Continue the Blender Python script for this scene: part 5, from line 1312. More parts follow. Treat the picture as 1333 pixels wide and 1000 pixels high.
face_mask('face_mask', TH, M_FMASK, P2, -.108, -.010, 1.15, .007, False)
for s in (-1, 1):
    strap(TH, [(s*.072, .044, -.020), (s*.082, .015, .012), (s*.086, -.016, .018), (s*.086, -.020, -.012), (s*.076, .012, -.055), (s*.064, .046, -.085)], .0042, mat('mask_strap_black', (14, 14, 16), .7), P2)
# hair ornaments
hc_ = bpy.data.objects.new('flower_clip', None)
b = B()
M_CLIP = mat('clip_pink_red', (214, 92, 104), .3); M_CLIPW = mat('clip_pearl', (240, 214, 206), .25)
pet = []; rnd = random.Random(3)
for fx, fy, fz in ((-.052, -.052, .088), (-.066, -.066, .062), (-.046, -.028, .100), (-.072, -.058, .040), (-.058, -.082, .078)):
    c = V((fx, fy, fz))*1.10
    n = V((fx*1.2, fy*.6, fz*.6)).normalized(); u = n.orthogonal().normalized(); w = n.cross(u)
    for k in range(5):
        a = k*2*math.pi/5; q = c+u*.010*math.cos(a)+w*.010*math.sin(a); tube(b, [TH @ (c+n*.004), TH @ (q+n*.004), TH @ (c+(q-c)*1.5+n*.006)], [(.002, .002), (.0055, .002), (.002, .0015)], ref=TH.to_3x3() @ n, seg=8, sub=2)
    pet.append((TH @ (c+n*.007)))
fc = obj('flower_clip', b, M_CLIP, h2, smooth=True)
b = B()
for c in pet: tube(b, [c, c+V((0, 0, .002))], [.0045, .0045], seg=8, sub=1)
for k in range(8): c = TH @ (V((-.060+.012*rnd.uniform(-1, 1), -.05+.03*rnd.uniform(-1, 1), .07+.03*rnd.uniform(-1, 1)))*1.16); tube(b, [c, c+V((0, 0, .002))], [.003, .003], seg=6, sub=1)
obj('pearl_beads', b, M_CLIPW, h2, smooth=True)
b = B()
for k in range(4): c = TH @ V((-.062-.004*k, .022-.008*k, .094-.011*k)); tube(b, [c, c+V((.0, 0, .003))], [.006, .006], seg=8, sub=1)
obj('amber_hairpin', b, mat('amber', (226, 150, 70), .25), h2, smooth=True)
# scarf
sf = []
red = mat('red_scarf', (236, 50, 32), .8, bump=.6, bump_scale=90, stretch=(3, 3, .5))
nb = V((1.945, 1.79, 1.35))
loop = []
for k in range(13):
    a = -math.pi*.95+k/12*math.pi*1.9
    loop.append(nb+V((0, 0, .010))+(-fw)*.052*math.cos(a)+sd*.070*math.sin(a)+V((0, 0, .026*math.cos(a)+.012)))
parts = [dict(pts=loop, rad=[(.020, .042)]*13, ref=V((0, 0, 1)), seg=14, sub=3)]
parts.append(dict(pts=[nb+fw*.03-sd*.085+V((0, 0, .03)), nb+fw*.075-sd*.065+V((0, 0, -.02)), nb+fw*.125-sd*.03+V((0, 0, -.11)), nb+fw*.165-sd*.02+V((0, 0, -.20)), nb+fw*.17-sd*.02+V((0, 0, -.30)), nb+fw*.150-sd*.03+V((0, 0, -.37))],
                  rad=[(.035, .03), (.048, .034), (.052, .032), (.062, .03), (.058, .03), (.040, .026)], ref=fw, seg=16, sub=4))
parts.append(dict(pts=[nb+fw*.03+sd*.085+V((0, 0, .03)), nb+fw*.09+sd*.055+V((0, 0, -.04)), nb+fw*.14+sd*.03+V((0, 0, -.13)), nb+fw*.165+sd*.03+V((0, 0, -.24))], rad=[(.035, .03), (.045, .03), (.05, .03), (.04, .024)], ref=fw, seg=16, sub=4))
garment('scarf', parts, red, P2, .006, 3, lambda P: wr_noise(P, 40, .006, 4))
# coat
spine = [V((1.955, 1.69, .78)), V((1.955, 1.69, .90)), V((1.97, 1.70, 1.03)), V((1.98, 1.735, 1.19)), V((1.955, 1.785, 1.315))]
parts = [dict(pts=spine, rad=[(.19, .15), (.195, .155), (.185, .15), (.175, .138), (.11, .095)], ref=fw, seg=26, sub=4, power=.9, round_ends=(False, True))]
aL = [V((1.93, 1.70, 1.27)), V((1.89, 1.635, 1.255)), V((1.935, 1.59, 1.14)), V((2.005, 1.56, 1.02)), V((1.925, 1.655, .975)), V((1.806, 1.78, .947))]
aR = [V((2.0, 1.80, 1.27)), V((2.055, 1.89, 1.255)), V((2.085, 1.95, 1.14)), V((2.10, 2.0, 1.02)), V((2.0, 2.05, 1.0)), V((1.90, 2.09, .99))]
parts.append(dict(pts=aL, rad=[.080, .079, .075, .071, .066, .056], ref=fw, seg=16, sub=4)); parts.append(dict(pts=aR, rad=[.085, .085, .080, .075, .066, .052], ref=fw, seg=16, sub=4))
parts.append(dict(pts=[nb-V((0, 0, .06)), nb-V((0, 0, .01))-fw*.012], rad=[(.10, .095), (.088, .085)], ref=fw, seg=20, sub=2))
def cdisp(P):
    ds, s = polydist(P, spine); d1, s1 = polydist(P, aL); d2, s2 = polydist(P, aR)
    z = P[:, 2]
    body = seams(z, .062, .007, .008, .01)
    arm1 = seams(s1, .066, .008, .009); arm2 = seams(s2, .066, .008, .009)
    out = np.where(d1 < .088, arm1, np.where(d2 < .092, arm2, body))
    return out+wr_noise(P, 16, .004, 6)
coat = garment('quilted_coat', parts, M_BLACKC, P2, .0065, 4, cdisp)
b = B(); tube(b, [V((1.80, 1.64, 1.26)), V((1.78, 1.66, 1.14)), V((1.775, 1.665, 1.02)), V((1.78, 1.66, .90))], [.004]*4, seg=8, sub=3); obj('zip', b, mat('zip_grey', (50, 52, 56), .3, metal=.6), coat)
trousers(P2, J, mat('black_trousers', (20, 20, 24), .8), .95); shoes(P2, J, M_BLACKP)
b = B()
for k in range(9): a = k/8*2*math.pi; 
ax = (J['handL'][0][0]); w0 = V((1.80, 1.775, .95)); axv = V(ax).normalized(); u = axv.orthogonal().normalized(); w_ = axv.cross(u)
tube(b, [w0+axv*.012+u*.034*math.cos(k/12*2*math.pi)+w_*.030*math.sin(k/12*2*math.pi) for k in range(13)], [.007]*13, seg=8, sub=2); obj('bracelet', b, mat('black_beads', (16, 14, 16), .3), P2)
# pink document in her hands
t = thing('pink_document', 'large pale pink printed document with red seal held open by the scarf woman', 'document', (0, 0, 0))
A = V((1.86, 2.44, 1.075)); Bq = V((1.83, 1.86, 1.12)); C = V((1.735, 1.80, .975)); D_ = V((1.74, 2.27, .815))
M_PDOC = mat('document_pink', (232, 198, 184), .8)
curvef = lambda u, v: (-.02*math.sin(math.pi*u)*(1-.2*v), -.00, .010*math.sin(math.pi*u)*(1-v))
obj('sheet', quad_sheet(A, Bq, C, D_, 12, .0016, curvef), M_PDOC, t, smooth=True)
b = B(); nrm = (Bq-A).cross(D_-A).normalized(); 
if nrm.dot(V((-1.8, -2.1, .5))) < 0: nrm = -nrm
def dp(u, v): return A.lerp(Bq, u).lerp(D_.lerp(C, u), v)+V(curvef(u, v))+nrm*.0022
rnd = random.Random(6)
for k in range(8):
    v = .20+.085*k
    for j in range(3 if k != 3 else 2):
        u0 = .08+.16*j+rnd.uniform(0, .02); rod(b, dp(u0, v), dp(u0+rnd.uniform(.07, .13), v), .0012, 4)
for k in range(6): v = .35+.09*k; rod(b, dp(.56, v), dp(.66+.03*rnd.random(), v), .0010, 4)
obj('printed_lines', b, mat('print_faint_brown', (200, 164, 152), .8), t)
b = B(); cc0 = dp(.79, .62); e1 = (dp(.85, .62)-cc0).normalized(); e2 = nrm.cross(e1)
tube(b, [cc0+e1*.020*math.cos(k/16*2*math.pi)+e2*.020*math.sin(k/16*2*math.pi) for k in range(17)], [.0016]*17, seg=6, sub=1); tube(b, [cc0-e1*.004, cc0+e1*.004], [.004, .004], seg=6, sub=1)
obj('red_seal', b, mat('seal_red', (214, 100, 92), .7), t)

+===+

PROBLEM:
Copy out every line that includes the word "parts".

ANSWER TO THE PROBLEM:
Continue the Blender Python script for this scene: part 5, from line 1312. More parts follow. Treat the picture as 1333 pixels wide and 1000 pixels high.
parts = [dict(pts=loop, rad=[(.020, .042)]*13, ref=V((0, 0, 1)), seg=14, sub=3)]
parts.append(dict(pts=[nb+fw*.03-sd*.085+V((0, 0, .03)), nb+fw*.075-sd*.065+V((0, 0, -.02)), nb+fw*.125-sd*.03+V((0, 0, -.11)), nb+fw*.165-sd*.02+V((0, 0, -.20)), nb+fw*.17-sd*.02+V((0, 0, -.30)), nb+fw*.150-sd*.03+V((0, 0, -.37))],
parts.append(dict(pts=[nb+fw*.03+sd*.085+V((0, 0, .03)), nb+fw*.09+sd*.055+V((0, 0, -.04)), nb+fw*.14+sd*.03+V((0, 0, -.13)), nb+fw*.165+sd*.03+V((0, 0, -.24))], rad=[(.035, .03), (.045, .03), (.05, .03), (.04, .024)], ref=fw, seg=16, sub=4))
garment('scarf', parts, red, P2, .006, 3, lambda P: wr_noise(P, 40, .006, 4))
parts = [dict(pts=spine, rad=[(.19, .15), (.195, .155), (.185, .15), (.175, .138), (.11, .095)], ref=fw, seg=26, sub=4, power=.9, round_ends=(False, True))]
parts.append(dict(pts=aL, rad=[.080, .079, .075, .071, .066, .056], ref=fw, seg=16, sub=4)); parts.append(dict(pts=aR, rad=[.085, .085, .080, .075, .066, .052], ref=fw, seg=16, sub=4))
parts.append(dict(pts=[nb-V((0, 0, .06)), nb-V((0, 0, .01))-fw*.012], rad=[(.10, .095), (.088, .085)], ref=fw, seg=20, sub=2))
coat = garment('quilted_coat', parts, M_BLACKC, P2, .0065, 4, cdisp)